## Entries supplied
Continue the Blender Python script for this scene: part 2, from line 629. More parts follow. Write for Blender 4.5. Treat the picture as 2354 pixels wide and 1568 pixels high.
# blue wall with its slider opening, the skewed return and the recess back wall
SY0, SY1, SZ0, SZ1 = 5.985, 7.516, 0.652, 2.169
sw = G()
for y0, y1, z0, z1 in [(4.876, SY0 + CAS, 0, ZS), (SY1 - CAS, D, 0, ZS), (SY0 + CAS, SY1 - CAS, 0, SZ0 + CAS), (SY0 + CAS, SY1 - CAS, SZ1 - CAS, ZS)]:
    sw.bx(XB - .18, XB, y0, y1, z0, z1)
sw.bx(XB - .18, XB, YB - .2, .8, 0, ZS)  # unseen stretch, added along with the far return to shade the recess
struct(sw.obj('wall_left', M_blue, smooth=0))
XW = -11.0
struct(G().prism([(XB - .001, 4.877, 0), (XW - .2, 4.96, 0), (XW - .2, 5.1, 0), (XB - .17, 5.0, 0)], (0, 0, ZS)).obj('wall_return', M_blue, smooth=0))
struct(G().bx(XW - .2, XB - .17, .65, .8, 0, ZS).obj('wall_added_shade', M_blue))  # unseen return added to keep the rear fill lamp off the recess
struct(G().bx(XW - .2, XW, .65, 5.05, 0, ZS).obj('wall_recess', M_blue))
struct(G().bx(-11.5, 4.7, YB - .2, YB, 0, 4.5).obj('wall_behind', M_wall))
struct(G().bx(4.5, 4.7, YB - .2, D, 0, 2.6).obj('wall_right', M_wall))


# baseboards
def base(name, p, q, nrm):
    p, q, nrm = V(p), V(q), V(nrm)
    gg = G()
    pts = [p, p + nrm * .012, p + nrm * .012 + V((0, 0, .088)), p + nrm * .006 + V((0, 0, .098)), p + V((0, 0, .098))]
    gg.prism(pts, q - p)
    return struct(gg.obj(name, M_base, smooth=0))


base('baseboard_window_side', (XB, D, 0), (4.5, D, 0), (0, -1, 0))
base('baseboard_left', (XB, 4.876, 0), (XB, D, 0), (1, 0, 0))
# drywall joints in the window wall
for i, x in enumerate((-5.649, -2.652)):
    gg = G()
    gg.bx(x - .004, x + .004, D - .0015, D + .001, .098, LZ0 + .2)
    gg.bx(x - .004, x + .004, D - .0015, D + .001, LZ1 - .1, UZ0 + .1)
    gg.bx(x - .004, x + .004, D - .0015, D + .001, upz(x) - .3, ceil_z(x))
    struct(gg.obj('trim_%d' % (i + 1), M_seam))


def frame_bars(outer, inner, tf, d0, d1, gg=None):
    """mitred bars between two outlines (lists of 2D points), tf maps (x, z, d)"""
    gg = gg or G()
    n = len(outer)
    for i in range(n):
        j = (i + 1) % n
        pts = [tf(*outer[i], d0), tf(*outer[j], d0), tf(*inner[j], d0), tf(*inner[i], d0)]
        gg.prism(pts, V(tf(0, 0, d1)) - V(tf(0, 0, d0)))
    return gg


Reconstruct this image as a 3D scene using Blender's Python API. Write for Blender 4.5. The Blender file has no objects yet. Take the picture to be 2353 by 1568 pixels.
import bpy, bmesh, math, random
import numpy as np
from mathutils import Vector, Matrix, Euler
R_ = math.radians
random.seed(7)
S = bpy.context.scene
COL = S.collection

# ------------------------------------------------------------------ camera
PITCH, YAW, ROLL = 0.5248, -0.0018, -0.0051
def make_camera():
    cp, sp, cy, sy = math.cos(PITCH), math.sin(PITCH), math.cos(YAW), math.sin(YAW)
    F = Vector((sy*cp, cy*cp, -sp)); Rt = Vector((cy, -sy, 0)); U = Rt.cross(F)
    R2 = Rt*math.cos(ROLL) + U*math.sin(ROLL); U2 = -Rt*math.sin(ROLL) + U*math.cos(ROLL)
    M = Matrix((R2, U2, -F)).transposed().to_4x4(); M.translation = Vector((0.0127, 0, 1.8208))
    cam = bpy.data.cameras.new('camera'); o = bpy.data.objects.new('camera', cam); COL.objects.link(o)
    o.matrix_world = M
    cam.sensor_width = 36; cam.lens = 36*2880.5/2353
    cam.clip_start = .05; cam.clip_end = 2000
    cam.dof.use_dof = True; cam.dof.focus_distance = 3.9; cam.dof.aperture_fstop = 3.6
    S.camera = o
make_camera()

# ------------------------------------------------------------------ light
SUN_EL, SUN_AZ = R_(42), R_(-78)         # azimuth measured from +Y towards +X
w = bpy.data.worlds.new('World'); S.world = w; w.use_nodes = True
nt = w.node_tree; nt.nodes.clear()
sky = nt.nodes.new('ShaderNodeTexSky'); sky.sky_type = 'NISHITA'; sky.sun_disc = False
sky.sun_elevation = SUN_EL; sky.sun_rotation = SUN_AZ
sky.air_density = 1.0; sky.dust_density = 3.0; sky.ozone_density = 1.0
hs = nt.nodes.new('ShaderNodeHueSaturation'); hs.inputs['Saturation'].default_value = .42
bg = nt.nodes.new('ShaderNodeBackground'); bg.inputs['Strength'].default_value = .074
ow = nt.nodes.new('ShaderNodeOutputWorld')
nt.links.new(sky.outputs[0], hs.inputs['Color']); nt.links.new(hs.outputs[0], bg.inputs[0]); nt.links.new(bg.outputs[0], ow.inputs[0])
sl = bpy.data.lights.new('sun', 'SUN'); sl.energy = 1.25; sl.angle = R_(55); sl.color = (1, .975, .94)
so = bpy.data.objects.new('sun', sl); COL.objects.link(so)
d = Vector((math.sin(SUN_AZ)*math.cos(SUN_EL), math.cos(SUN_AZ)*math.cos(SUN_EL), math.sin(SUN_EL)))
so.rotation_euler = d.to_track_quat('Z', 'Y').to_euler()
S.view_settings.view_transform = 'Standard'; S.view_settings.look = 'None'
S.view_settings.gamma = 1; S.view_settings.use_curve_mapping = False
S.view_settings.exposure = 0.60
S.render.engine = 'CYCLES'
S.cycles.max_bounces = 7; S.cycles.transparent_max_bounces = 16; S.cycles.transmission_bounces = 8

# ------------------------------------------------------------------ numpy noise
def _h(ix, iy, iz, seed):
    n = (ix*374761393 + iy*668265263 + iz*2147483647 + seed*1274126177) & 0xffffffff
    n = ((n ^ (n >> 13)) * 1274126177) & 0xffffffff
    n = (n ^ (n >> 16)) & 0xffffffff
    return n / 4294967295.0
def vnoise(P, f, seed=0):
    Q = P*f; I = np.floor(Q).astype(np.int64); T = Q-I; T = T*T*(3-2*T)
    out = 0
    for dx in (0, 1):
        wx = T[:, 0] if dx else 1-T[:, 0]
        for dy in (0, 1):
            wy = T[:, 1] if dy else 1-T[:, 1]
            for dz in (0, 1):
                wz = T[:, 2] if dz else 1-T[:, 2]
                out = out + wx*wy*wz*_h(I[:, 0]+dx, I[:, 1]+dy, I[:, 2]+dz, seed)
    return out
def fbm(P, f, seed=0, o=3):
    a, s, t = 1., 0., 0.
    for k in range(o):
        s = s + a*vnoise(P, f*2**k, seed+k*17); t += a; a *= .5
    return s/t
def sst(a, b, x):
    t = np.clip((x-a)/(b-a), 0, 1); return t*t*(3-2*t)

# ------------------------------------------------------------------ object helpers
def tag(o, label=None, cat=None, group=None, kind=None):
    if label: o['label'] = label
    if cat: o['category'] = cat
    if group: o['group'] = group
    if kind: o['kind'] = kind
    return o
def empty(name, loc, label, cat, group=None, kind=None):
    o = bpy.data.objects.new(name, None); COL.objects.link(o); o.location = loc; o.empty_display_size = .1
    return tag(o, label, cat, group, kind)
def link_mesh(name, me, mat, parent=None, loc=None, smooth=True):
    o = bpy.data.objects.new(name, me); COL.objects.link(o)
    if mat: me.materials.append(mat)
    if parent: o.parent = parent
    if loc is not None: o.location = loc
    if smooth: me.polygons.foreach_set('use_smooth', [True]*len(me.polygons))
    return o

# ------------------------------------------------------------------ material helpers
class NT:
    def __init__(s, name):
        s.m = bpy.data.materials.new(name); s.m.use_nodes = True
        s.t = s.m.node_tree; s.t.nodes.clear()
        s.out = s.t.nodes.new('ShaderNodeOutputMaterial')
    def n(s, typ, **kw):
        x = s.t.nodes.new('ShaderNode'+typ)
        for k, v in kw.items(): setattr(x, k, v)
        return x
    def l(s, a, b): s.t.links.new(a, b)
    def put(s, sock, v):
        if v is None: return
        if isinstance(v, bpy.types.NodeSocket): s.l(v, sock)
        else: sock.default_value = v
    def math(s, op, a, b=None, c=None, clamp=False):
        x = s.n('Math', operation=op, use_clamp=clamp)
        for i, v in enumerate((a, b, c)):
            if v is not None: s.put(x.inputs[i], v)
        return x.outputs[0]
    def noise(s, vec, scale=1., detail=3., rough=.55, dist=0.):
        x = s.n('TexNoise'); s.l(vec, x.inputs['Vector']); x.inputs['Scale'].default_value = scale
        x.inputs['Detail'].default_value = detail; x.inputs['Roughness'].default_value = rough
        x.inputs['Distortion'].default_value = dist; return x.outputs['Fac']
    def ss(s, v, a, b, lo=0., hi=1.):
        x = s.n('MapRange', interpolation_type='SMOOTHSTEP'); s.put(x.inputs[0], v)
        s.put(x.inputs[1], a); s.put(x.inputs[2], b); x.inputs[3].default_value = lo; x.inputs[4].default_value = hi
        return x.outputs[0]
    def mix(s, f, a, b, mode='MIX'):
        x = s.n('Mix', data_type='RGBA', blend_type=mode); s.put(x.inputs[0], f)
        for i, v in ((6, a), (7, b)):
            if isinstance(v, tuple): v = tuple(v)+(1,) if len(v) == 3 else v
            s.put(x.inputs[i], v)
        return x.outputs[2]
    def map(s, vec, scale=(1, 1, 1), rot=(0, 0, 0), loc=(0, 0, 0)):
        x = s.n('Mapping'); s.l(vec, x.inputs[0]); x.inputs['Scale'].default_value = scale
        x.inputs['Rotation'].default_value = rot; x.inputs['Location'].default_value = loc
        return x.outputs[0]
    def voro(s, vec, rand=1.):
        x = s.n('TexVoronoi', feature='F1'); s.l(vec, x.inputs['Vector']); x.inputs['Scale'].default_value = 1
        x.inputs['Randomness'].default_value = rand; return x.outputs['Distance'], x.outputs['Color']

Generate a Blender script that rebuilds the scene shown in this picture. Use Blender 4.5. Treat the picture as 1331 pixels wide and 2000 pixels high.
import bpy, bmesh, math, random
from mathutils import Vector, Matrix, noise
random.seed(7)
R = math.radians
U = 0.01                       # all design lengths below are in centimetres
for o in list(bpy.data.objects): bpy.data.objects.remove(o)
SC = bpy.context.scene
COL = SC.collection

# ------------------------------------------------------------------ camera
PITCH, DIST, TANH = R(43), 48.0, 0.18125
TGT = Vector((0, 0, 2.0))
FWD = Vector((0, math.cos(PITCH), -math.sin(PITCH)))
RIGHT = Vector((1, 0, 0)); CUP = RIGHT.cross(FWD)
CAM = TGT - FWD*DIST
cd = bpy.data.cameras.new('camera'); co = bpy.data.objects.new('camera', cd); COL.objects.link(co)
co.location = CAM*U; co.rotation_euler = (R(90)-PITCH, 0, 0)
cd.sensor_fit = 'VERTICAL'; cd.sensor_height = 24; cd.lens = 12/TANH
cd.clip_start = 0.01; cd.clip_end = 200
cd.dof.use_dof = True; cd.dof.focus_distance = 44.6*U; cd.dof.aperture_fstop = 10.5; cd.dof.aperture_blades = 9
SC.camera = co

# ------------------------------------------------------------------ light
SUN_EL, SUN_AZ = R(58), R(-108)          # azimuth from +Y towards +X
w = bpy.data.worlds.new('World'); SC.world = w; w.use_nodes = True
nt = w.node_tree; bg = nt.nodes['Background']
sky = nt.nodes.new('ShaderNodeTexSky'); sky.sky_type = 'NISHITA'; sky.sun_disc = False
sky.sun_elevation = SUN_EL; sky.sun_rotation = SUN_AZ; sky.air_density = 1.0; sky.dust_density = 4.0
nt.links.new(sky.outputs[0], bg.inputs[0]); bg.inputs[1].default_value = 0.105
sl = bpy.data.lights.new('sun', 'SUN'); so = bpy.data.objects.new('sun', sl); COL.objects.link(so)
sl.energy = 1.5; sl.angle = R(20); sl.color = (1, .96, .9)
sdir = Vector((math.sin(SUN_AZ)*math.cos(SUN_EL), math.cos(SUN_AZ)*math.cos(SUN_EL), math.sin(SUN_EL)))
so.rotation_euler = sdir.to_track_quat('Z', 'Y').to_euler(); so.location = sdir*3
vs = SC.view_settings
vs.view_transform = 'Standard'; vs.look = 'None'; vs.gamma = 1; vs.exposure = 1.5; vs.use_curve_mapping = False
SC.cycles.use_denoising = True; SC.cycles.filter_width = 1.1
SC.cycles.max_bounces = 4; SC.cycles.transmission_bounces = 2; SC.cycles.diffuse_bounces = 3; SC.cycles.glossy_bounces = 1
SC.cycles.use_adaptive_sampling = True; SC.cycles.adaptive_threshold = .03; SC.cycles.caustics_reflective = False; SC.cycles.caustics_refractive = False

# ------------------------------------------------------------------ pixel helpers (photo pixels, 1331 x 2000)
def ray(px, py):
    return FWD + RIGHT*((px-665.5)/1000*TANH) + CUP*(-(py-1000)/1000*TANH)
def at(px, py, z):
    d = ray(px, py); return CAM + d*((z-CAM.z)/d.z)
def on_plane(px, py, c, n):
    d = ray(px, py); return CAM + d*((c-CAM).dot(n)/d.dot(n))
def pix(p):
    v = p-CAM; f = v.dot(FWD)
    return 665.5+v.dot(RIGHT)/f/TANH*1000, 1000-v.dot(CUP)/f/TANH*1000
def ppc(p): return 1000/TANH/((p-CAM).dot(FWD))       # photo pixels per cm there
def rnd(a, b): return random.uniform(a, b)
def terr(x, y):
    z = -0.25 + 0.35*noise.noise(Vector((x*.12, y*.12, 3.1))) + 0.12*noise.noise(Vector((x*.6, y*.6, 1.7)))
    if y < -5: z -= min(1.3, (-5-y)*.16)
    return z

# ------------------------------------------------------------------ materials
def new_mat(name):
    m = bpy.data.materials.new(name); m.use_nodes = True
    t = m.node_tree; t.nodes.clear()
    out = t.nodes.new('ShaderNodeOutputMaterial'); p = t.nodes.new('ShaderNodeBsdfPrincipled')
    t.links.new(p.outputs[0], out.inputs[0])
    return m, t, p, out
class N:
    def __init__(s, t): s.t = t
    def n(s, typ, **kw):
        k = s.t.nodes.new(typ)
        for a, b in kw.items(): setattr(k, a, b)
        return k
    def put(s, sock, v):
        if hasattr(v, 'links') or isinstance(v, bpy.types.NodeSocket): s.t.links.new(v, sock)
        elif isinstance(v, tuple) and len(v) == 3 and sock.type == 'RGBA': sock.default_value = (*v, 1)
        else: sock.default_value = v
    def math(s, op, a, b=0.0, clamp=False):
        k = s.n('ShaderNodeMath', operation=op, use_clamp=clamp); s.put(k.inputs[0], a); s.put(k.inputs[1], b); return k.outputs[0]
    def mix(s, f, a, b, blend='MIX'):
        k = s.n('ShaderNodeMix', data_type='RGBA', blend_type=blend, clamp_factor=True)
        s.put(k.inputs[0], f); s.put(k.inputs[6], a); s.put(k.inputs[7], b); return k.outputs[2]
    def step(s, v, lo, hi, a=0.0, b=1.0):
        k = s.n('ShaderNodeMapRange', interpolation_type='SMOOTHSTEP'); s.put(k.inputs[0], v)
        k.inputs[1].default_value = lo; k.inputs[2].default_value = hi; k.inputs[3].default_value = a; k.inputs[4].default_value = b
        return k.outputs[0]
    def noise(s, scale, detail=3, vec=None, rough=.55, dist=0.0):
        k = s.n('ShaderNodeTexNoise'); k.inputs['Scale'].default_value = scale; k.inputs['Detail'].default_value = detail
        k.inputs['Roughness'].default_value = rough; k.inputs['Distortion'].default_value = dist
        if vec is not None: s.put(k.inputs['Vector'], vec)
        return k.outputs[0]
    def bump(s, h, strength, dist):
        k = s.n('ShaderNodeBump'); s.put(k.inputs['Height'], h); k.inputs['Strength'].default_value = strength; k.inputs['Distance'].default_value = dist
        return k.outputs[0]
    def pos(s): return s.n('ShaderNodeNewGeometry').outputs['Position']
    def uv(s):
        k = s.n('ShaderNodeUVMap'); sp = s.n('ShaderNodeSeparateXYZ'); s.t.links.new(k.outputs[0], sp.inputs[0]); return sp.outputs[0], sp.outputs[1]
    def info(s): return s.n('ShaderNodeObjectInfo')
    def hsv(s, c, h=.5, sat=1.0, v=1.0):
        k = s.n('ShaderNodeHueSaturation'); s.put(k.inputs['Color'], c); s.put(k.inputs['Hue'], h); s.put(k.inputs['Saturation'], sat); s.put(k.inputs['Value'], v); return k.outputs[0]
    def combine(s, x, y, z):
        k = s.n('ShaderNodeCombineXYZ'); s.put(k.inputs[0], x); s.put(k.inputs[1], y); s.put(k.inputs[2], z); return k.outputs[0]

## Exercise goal
Pull out every line of the records that includes the string "pixels".

## Result
Continue the Blender Python script for this scene: part 2, from line 629. More parts follow. Write for Blender 4.5. Treat the picture as 2354 pixels wide and 1568 pixels high.
Reconstruct this image as a 3D scene using Blender's Python API. Write for Blender 4.5. The Blender file has no objects yet. Take the picture to be 2353 by 1568 pixels.
Generate a Blender script that rebuilds the scene shown in this picture. Use Blender 4.5. Treat the picture as 1331 pixels wide and 2000 pixels high.
# ------------------------------------------------------------------ pixel helpers (photo pixels, 1331 x 2000)
def ppc(p): return 1000/TANH/((p-CAM).dot(FWD))       # photo pixels per cm there